19 de maio de 2026 · 5 min · Carol
ASM (Attack Surface Management): por que olhar seu site como um atacante
ASM é a disciplina que mapeia tudo que sua empresa expõe pra internet — descoberto ou esquecido — e mede o risco antes do atacante. Veja o que é, o que NÃO é, e por onde começar.
Most companies know how to defend what they remember they have. The real problem lives in what they forgot: the 2021 subdomain, the public S3 bucket from when someone tested a backup, the .env that accidentally got committed, the staging admin panel that stayed online.
These things appear and disappear without security ever seeing them. ASM exists to close that blind spot.
What ASM is
Attack Surface Management is the discipline that:
- Discovers everything your company exposes to the internet, continuously.
- Inventories each asset with a fingerprint (technology, version, function).

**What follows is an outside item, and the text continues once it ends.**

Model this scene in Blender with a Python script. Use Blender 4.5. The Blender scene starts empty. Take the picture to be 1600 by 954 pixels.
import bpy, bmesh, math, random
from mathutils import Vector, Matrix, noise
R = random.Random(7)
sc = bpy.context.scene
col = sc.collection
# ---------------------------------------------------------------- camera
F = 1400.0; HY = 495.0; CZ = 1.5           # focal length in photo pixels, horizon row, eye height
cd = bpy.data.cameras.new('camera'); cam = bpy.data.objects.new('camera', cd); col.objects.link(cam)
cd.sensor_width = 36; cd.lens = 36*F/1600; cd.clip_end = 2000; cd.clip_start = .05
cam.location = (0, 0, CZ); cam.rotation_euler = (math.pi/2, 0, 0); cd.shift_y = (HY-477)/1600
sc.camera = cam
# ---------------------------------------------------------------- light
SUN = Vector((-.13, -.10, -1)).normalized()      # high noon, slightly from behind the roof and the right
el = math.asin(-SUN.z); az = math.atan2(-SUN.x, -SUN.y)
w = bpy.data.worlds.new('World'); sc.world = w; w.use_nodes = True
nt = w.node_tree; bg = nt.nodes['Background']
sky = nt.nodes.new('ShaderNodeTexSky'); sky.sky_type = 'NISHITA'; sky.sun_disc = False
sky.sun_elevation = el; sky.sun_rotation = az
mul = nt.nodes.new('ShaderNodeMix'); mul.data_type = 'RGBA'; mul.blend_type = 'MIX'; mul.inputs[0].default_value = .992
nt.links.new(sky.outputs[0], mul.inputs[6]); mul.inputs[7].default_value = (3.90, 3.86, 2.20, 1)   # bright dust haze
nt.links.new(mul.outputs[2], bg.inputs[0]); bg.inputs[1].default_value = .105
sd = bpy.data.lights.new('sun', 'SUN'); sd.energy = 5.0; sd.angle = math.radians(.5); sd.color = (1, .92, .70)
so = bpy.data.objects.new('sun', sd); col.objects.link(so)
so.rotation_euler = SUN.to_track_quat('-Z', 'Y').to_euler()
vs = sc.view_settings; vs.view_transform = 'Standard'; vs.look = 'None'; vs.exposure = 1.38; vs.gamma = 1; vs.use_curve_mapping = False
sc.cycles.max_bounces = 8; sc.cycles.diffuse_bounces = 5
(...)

- Assesses the risk of each one (CVE, configuration, headers, certificate).
- Alerts when something new appears, when something known gets worse, when something critical goes public.
The angle matters: ASM is external observation, no agent, no login. It sees what an attacker sees.
ASM ≠ pentest, ≠ EDR, ≠ vulnerability scanner
The most common confusion is ASM with vulnerability scanner. A scanner needs the list of IPs. ASM discovers the list. That's the difference between being handed an inventory and building one.
What goes into the "attack surface"
A typical company's external surface:
DNS layer
- Main domain and registered variants (
.com,.io,.app) - Subdomains (discovered via brute force + Certificate Transparency + zone transfer + passive scraping)
- Suspicious DNS records (orphan MX, CNAMEs pointing to dead services — vector for subdomain takeover)
TLS layer
- Certificates across all domains
- Expiry dates
- Chain and algorithms
- Enabled TLS versions
HTTP layer
- Detected technologies (web server, framework, CMS, CDN, analytics)
- Exposed versions (banner,
?ver=, meta generator) - Security headers present/absent
- Sensitive endpoints open (
/admin,/.git/,/.env,/wp-json/wp/v2/users)
Port layer
- Open TCP/UDP ports on public IPs
- Service banners (SSH, FTP, SMTP, RDP, exposed database)
Email layer
- SPF, DKIM, DMARC configuration
- Sender IP reputation
- DMARC with
p=noneon an email-sending domain
Identity layer
- Exposed login panels (
/wp-admin,/admin,/login) - Brute-force possible? Rate-limit working?
- Misconfigured SSO, open OAuth callback
Code layer (when you connect a repo)
- Leaked secrets (
AWS_SECRET, tokens, committed .env) - Vulnerable dependencies (SCA)
- Insecure patterns in your code (SAST)
The ASM cycle
Runs 24/7:
Discovery → Inventory → Assessment → Prioritization → Alert → Remediation → (loop)
The most neglected part is discovery. Companies doing ASM "manually" always find 60% of what they have, miss the rest, and the missed 40% is exactly where the incident happens.
Why ASM is the first thing to do, not the last
The pyramid I see at a new client:
- Bought EDR for corporate endpoints.
- Bought a WAF for the main site.
- Bought a SIEM to correlate logs.
- Never mapped what's exposed on the internet.
When we run the first ASM scan, an average mid-size client gets 3–7 surprises: orphan subdomain, public bucket, staging panel online, .sql backup in a served folder, repo with a secret. None of those would be caught by EDR or WAF — because the attacker doesn't even need to pass through those layers.
Without a map, defense becomes an illusion.
How to start (in the right order)
- Raw external inventory: all company domains (finance has WHOIS records), all public IPs (company ASN, cloud ranges), all subdomains via crt.sh.
- Triage by type: brochure site, app, API, exposed internal panel, forgotten microservice. Each demands different attention.
- Technical assessment: TLS, headers, ports, fingerprint, CVE matching.
- Prioritization by impact: public admin panel > brochure site missing a header. Don't treat everything equally.
- Continuous automation: step 1 isn't a one-off. It's a process. New subdomains are born every week.
Where Sentinela fits
We're ASM with an A–F score. You drop in your domain and we:
- Discover subdomains (DNS + CT logs + brute)
- Map technologies, versions, headers, certificates, ports
- Cross-reference public CVE and EPSS data to prioritize
- Alert on drift (new service appeared, HSTS gone, certificate expiring)
- Connect to your repo for SAST and secret scanning
- Show score evolution over time
For the relationship between continuous ASM and point-in-time pentests, see annual pentest vs continuous auditing — they complement each other, but ASM covers the time between pentests.
The simple rule
You can't defend what you can't see. ASM is the act of seeing first. Before the firewall, before EDR, before SIEM — before everything: map your external surface, and keep the map fresh.
The attacker is already doing this against you. The question is whether you're doing it too.